═══ Information supplied ═══
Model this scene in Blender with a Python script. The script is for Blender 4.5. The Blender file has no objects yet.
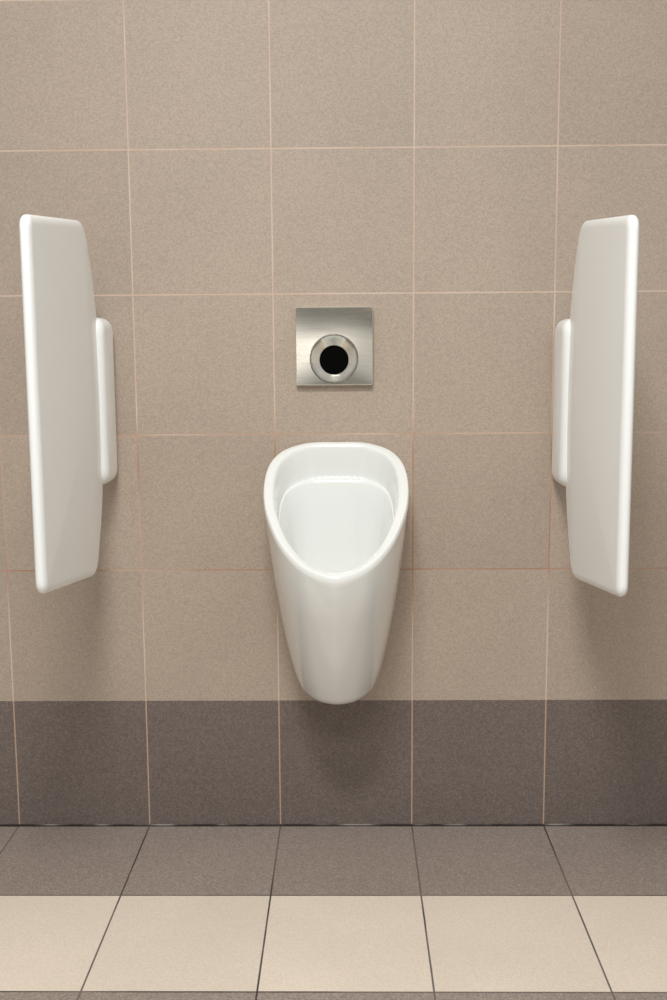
import bpy, bmesh, math
import numpy as np
from mathutils import Vector
S=bpy.context.scene; C=S.collection
S.view_settings.view_transform='Standard'

# ---------------------------------------------------------------- materials
class NT:
    def __init__(s,name):
        s.m=bpy.data.materials.new(name); s.m.use_nodes=True
        s.t=s.m.node_tree; s.b=s.t.nodes['Principled BSDF']
    def n(s,typ,**k):
        x=s.t.nodes.new(typ)
        for a,v in k.items(): setattr(x,a,v)
        return x
    def put(s,sock,v):
        if isinstance(v,bpy.types.NodeSocket): s.t.links.new(v,sock)
        else: sock.default_value=v
    def math(s,op,a,b=None,c=None):
        x=s.n('ShaderNodeMath',operation=op); s.put(x.inputs[0],a)
        if b is not None: s.put(x.inputs[1],b)
        if c is not None: s.put(x.inputs[2],c)
        return x.outputs[0]
    def mix(s,f,a,b,bt='MIX'):
        x=s.n('ShaderNodeMix',data_type='RGBA',blend_type=bt)
        s.put(x.inputs['Factor'],f); s.put(x.inputs['A'],a); s.put(x.inputs['B'],b)
        return x.outputs['Result']
    def ramp(s,f,lo,hi,a=0.0,b=1.0):
        x=s.n('ShaderNodeMapRange',interpolation_type='SMOOTHSTEP'); s.put(x.inputs[0],f)
        for i,v in zip((1,2,3,4),(lo,hi,a,b)): s.put(x.inputs[i],v)
        return x.outputs[0]
    def noise(s,vec,scale,detail=2.0,rough=.5):
        x=s.n('ShaderNodeTexNoise'); s.put(x.inputs['Vector'],vec)
        x.inputs['Scale'].default_value=scale; x.inputs['Detail'].default_value=detail; x.inputs['Roughness'].default_value=rough
        return x.outputs['Fac']
    def grain(s,vec,scale):
        x=s.n('ShaderNodeTexVoronoi'); s.put(x.inputs['Vector'],vec); x.inputs['Scale'].default_value=scale
        q=s.n('ShaderNodeSeparateXYZ'); s.put(q.inputs[0],x.outputs['Color']); return q.outputs[0]
def rgb(r,g,b): 
    f=lambda c:((c/255+.055)/1.055)**2.4 if c>10 else c/255/12.92
    return (f(r),f(g),f(b),1)
def gray(v): return (v,v,v,1)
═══
Task details: From the first line above to the line containing "S.view_settings.view_transform='Standard'", repeat each line exactly. Pictures stay out.

Exercise result:
Model this scene in Blender with a Python script. The script is for Blender 4.5. The Blender file has no objects yet.
import bpy, bmesh, math
import numpy as np
from mathutils import Vector
S=bpy.context.scene; C=S.collection
S.view_settings.view_transform='Standard'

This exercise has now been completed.